Gun Fight was a cowboy themed arcade game released by Midway in 1975.

This title has the distinction of being the first arcade game ever to use a microprocessor (the Intel 8080).

Gun Fight was also the first ever Japanese game to be licensed for US release. The original Japanese version did not have a processor, but Midway redesigned the whole game to make it better and more interesting. The designers (Dave Nutting and Tom McHugh), opted to use an 8080 processor to allow for more advanced effect than any previous title.

The game

This game may be a little more simple than the first person shooters most of you kids are used to playing. But it is good clean killing fun when played in two player mode.

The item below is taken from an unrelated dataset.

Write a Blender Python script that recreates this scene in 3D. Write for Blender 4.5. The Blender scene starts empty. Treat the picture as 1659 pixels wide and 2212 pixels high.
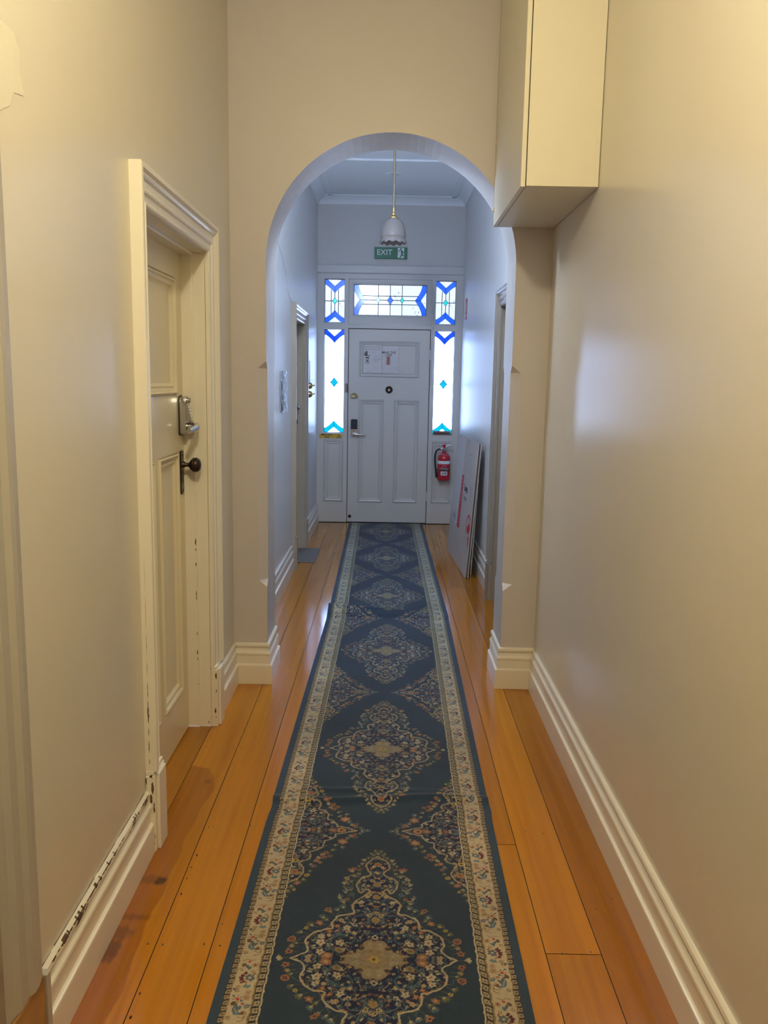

The graphics are in a style that is unique to the Pre-Galaxian era of arcade games. They are monochrome, featuring white characters on a black background (although a real arcade version will have a yellow overlay, making the graphics black and yellow instead). I say the graphics are unique because only these really old games had large detailed characters rendered in monochrome. What they were lacking in color, they made up for in detail (the gunfighter's hat alone had as much detail as an entire ship in Galaxian, and that was just his hat). Graphics changed a bit with the advent of color arcade games. It was several years before the color ones became as detailed as the old monochrome ones were. The reason being was keeping track of color information required memory, and processor power that the monochrome games were able to use on detail instead.

Each player (up to two people may play at a time, and you will want to play in two player mode), controls a gunfighter. You use a joystick to move up and down, the stick also has a trigger button. While you used a spinner to aim your pistol. Your only goal is to shoot the other player, who is right across the screen from you (who will then fall down and say "Got Me"). It isn't usually a straight shot, as there will always be a cactus somewhere between the two players (it is in a different spot each time you play).

Just shoot the other player for points. The game is time based, and not life based. The factory setting is for a 90 second game, but this is operator adjustable. The computer opponent is quite easy to beat into the ground with a little practice, but a human opponent is much more challenging.

The game cabinet

This game was released in two different dedicated cabinets in the US (I can't find a lick of information on the Japanese cabinet, I am only describing the American ones here). The first is an ornate upright machine, while the second version was a pentagon shaped cocktail table.

The upright version was mostly red, but it was covered with painted cowboy sideart. There was no marquee at all, the game had its title printed on the monitor bezel, down towards the control panel. The machine overall had an attractive (but dated) look, that sort of reminds me of the furniture they had on The Brady Bunch.

The cocktail version was shaped like a pentagon, with the monitor aligned towards the bottom section of the pentagon. The players would line up with the next two sections of pentagon (facing slightly towards each other). This machine only had a wood grain finish, and was not nearly as ornate as the upright version.

Both versions used a 19" monochrome open frame monitor. They both had one 2-Way trigger switch joystick, and one spinner for each player. Although the spinners were tall and skinny, as opposed to short and fat like a normal spinner. Strangely enough the game places the joystick in the player's right hand, and the spinner in the players left hand. This is not the optimum setup at all. Very few games since then have put the joystick in the players right hand. So you may have trouble playing this game at first, especially operating the spinner stick with your left hand, as spinner games are usually played with your right hand. (You may think all that is pendantic. But I have 20 years of muscle memory telling me that the joystick goes on the left, and the spinner goes on the right).

Proper replacement parts are no longer made for any of the controls in this game. But standard replacement parts can be modified to work with it fairly easily.

Where to play.

Well your first choice should be to track down an original machine. They aren't everywhere, but I estimate there are about 300 to 500 of them still around. Actually, you might as well buy one of these if you can find it. The average market price for these machines is less than $200 for a nice one in working order (price is USD, current as of 2002). The good thing about these old black and white machines is that they were not converted very often, as new titles required color monitors, and more generic controls. By the time you bought a new monitor, new controls, and a conversion kit, you might as well have bought a new game in the first place. So they were often simply put away in a warehouse sometime in the early 80s, often still functioning.

If you can't find a real one (or think I am an idiot for suggesting you find one of these), then you can play it on MAME. But you won't have the yellow overlay, or the correct controls. Even if you have a MAME cabinet, you still won't have the correct controls (unless you happened to have mounted a 2-Way trigger joystick on your cabinet).